The penultimate of our best hamstring exercises is natural hamstring curls. This is our second choice for knee flexion. I like this exercise because it’s one of those primal movements where you’ll put in extra Herculean effort to ensure you come back up on each rep. A bit like the squat where you don’t want to get stuck at the bottom and have to ditch the bar, you don’t want to get stuck at the bottom of the natural hamstring curl, not because it’s dangerous to do so, just because your instinct tells you not to and your effort levels peak in order to ensure you complete the rep.

To perform the movement you’ll need to find a way to trap your ankles under something comfortable and rest your knees on top of something else that’s comfortable. Unless your hamstrings are super strong, you will also need a resistance band to lighten the movement as we have done in the video. Here we’ve used the hamstring curl apparatus and the frame of the dual pulley system to achieve the above. If you don’t have anything to attach a resistance band to, then you can use pure bodyweight as far as possible, stop yourself with your hands and then push back up.

Of all the hamstring exercises that flex the knee, I find this recruits the hamstring most strongly, mainly because of the all-out effort required to haul yourself back up. It takes a little getting used to, and it looks a bit intimidating, but once you master it you’ll achieve very strong hamstring development.


Single leg stiff leg deadlift

To finish off our best hamstring exercises, we have the single leg stiff leg deadlift. This is biomechanically similar to the Romanian deadlift, but this time it’s done one leg at a time. I like this for two reasons. First, it helps correct any left-right imbalance such as a dominance of one side. Second, I find that most clients can perform this exercise whereas some find they cannot keep their spine from rounding in the Romanian deadlift. I also feel you can get a better stretch than with the two-legged version.

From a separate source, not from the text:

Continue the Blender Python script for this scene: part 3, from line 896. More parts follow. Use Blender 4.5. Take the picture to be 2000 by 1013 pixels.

You may not feel you are working your hamstrings strongly while you are doing this movement but, of all the hamstring exercises I have done with my clients, this one tends to make them sore for several days. That’s not the aim of course, but it is evidence of its efficacy as a hamstring exercise.


The wrap up

So, there you have it, my top five best hamstring exercises. When designing your workout for hamstrings, make sure to include at least one knee flexion and one hip extension exercise. If your hamstrings are weak then put them first in your workout and perform a lot more sets than the customary few sets of leg curls at the end of a leg workout. Prioritise your hamstrings, work them hard and get yourself a pair of hanging hams!